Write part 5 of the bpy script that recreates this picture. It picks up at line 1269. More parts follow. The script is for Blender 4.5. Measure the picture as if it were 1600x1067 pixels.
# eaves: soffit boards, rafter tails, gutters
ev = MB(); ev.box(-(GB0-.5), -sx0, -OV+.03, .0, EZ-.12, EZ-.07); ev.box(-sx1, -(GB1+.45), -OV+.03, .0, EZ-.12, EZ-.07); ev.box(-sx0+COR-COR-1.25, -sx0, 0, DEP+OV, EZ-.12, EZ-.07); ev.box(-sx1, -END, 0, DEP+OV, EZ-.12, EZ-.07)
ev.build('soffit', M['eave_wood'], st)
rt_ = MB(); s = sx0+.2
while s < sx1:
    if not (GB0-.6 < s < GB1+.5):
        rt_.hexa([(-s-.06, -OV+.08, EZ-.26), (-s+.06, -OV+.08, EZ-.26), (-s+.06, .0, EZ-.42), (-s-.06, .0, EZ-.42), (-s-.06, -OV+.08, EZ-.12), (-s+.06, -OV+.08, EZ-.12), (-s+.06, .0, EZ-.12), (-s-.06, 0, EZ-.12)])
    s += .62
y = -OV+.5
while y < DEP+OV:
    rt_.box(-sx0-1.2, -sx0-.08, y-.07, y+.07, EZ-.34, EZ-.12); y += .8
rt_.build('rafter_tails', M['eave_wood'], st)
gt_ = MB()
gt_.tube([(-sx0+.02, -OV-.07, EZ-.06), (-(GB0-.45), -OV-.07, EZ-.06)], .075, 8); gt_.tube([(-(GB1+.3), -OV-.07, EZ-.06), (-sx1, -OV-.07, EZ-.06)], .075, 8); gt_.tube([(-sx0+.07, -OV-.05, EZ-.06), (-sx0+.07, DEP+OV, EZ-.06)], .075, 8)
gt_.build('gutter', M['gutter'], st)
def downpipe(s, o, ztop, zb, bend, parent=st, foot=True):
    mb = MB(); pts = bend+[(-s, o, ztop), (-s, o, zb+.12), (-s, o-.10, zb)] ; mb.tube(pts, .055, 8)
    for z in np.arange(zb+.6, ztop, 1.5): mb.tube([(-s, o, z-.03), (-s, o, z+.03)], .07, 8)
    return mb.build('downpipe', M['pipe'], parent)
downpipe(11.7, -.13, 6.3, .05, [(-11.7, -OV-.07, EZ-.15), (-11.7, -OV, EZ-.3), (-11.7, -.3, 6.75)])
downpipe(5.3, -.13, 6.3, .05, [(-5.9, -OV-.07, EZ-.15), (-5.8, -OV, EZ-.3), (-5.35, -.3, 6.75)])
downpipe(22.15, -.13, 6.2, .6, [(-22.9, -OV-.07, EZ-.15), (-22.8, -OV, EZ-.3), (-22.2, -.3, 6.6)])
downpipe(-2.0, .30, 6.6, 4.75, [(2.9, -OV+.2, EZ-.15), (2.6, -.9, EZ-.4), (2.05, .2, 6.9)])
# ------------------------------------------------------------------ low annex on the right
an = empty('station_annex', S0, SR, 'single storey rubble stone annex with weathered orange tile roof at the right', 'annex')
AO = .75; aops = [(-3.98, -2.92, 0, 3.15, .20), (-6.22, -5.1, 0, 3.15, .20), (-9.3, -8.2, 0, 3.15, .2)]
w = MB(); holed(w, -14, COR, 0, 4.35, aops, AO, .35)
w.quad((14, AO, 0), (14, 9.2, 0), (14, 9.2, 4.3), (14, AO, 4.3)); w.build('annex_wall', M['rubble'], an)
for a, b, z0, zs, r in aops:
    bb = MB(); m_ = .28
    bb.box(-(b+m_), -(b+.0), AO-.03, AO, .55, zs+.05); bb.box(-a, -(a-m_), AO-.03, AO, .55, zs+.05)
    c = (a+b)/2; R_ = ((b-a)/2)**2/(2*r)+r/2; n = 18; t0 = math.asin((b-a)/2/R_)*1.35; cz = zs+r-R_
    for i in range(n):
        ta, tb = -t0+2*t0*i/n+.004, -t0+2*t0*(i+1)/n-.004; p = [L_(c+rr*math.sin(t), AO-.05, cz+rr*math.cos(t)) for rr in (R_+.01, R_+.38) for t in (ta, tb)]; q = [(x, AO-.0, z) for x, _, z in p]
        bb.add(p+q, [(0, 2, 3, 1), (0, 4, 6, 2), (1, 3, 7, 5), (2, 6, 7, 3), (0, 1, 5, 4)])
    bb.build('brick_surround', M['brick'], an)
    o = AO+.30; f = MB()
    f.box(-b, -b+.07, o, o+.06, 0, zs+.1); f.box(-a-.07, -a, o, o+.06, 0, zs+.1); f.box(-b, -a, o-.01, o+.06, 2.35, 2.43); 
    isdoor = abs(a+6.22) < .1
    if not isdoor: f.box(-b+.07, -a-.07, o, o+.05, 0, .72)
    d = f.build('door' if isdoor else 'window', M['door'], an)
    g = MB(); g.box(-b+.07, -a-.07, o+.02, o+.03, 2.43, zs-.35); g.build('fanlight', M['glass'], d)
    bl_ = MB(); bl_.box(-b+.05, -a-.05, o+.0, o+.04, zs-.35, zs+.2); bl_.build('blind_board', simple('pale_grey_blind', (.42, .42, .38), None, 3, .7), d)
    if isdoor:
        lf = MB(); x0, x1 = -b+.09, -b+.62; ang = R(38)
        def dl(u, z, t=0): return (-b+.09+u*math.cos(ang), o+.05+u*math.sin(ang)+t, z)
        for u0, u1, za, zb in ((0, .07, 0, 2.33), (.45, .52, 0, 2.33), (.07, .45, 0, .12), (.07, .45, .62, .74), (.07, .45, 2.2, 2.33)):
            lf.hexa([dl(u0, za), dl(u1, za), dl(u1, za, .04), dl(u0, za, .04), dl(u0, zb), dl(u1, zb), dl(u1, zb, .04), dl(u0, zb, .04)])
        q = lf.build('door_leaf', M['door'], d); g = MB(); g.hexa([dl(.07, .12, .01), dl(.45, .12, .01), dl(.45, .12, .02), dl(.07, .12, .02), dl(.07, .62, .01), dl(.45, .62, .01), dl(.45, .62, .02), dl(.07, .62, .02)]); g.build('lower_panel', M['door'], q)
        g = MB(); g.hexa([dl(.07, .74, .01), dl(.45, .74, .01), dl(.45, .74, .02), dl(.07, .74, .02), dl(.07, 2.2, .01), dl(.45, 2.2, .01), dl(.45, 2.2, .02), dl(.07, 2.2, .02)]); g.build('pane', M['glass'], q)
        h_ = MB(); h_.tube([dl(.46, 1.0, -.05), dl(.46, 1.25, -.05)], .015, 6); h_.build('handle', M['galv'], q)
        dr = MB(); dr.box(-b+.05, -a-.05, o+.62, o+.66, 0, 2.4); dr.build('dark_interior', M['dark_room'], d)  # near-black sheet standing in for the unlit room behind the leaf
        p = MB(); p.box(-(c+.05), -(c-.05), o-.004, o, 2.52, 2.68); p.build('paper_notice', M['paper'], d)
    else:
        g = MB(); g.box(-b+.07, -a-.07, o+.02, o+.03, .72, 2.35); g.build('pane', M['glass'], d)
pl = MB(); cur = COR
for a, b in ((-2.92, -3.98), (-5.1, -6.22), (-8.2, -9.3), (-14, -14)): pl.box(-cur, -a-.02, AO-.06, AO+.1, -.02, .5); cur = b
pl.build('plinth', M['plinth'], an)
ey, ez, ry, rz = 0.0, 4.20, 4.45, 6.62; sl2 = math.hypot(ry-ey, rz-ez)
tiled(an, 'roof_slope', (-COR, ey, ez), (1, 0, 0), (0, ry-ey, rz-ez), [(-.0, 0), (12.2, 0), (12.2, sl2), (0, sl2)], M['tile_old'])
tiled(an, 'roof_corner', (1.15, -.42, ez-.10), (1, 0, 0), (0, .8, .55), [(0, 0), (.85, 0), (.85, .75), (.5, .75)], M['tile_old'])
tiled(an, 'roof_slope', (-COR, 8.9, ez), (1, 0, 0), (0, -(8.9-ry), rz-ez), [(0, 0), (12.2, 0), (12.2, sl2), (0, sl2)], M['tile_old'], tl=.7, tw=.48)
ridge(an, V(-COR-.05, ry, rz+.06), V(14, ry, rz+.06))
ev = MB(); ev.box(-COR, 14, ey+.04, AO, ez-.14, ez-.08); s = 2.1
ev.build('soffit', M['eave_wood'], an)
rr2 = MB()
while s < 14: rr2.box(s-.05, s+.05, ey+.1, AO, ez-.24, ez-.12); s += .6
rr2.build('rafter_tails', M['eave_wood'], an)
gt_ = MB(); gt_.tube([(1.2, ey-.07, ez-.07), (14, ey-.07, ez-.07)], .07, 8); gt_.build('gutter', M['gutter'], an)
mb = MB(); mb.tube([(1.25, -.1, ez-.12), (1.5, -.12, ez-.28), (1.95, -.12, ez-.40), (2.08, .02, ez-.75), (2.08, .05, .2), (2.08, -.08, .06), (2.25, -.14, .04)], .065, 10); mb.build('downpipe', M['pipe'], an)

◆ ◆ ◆

## EXERCISE PROMPT
Please print the material above exactly as it appears, from its first line through the line containing "# eaves: soffit boards, rafter tails, gutters", inclusive, and stop there.

## WRITTEN ANSWER
Write part 5 of the bpy script that recreates this picture. It picks up at line 1269. More parts follow. The script is for Blender 4.5. Measure the picture as if it were 1600x1067 pixels.
# eaves: soffit boards, rafter tails, gutters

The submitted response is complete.